While El Nino dominates the headlines, a lesser-known climate influence is rapidly forming to our west, and is likely to bring hot and dry weather to Australia for the remainder of the year.

A positive Indian Ocean Dipole (IOD) is the Indian Ocean’s version of El Nino, and typically brings reduced rainfall and an increase in temperatures through winter and spring.

As might be expected, the IOD is similar to its better-known Pacific cousins, El Nino and La Nina. As in the Pacific, the Indian Ocean has two alternating phases of sea surface temperatures. In normal years, the effect is neutral, meaning that water temperatures are close to long-term average. Occasionally, though, sustained periods of warm or cold water develop in the tropical western and eastern Indian Ocean, as they do in the Pacific.

A positive IOD, which we have now entered, is the dry phase for Australia and occurs when waters cool around Indonesia and warm off the Horn of Africa.

Since cloud and rain tend to follow the warmer waters, this leads to less rain through winter and spring across most of the country.

While the longevity of an IOD event is shorter than the Pacific counterparts of El Nino and La Nina, the intensity is more severe.

Also like El Nino/La Nina, monitoring is used to create an “index” which suggests a positive or negative event.

The index used to monitor the Indian Ocean surged to 0.79 last week, the highest value in four years, which is nearly double the threshold for a positive phase.

If values above 0.4 are sustained for eight weeks, as predicted by all modelling, then 2023 becomes a positive IOD year, the first since 2019.

Bear in mind that the IOD was only discovered less than a quarter of a century ago — so much for settled science — but that retrospective analysis of climate records hints at its occillations over the past century.

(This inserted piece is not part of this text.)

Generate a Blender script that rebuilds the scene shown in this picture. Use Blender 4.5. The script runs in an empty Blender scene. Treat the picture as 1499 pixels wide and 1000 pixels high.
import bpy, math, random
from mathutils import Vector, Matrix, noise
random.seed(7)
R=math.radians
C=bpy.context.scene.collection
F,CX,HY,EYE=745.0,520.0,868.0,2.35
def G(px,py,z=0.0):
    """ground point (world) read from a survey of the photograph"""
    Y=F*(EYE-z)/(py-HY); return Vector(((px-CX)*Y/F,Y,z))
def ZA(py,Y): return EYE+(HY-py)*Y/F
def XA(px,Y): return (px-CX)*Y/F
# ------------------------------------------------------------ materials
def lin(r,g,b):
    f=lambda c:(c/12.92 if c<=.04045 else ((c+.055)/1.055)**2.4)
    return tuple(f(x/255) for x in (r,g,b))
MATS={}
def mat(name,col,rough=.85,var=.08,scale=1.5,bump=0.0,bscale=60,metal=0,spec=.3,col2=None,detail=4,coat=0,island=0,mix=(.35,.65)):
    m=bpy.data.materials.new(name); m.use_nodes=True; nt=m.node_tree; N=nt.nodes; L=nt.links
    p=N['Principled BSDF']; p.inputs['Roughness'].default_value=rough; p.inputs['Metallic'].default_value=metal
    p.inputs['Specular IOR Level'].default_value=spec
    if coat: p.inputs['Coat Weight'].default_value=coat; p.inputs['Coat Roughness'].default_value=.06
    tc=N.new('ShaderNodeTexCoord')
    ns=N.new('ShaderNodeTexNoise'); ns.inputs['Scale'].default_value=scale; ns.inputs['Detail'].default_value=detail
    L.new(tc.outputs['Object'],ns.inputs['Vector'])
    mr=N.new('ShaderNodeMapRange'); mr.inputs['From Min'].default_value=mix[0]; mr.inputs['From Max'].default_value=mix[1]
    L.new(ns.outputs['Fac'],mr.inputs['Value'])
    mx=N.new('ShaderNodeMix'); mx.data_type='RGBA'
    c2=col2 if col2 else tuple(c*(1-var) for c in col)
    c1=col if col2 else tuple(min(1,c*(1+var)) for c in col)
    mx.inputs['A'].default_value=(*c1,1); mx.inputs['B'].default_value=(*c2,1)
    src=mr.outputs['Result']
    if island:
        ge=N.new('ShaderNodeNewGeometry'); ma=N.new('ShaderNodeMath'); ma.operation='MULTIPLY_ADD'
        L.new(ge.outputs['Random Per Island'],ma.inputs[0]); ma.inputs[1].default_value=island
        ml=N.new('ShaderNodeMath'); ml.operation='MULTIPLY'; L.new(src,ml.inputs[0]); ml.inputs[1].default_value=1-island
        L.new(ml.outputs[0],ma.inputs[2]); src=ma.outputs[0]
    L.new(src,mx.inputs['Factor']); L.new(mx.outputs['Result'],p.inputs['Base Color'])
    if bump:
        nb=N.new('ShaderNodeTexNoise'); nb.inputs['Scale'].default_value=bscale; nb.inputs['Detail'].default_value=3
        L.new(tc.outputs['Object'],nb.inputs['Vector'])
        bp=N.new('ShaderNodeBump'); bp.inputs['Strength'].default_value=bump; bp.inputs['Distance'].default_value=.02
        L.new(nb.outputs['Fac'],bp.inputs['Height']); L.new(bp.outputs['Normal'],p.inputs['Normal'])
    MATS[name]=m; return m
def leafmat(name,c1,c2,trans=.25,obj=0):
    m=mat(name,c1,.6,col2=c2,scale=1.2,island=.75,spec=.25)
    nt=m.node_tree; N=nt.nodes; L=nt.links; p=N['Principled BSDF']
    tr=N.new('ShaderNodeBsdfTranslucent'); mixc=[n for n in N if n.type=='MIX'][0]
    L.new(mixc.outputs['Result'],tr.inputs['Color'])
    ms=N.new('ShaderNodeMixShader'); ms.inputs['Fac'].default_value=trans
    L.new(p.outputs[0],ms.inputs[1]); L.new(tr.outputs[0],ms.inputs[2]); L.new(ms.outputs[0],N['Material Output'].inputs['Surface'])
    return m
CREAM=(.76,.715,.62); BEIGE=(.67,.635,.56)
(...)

Consecutive positive IODs were recorded in 2006-08, and likely in 1913-14.

The last positive IOD four years ago was one of the major influences behind the Black Summer bushfires.

Although there is no indication this fire season will be as severe, bushfires will almost certainly be more active than the last three years.

The opposite phase, a negative IOD, played a major role in the widespread flooding through the spring of both 2021 and 2022.

Australia sitting between the two oceans, the interplay of the two oceanic oscillations has major effects on the continent’s climate.

While El Nino mostly impacts eastern Australia through winter and spring, during positive IODs the only areas not affected include eastern NSW, southeast QLD and parts of WA.

The reduction in cloud also leads to an increase in daytime temperatures, most pronounced across WA and southeast Australia […]

About half of all positive IODs occur simultaneously with El Nino, due to complex interactions between the Indian and Pacific oceans.

When El Nino and a positive IOD coincide together, the drying effect is enhanced, and unfortunately, this will likely occur in spring.

ABC Australia

The two combined in 2015 without major drought, but in both 1982 and 2006, the combination caused some of the worst droughts recorded (which, again, means in Australia, “since 1901”). What was likely the worst drought to hit Australia in modern history, the Federation drought of 1895-1902 (where the Murray river almost completely dried), coincided with fluctuations in the IOD. As did the World War two drought and the Millennium drought.

But expect all that inconvenient history to be cast aside, as always, when the honking chorus of the Climate Cult heralds the arrival of summer downunder.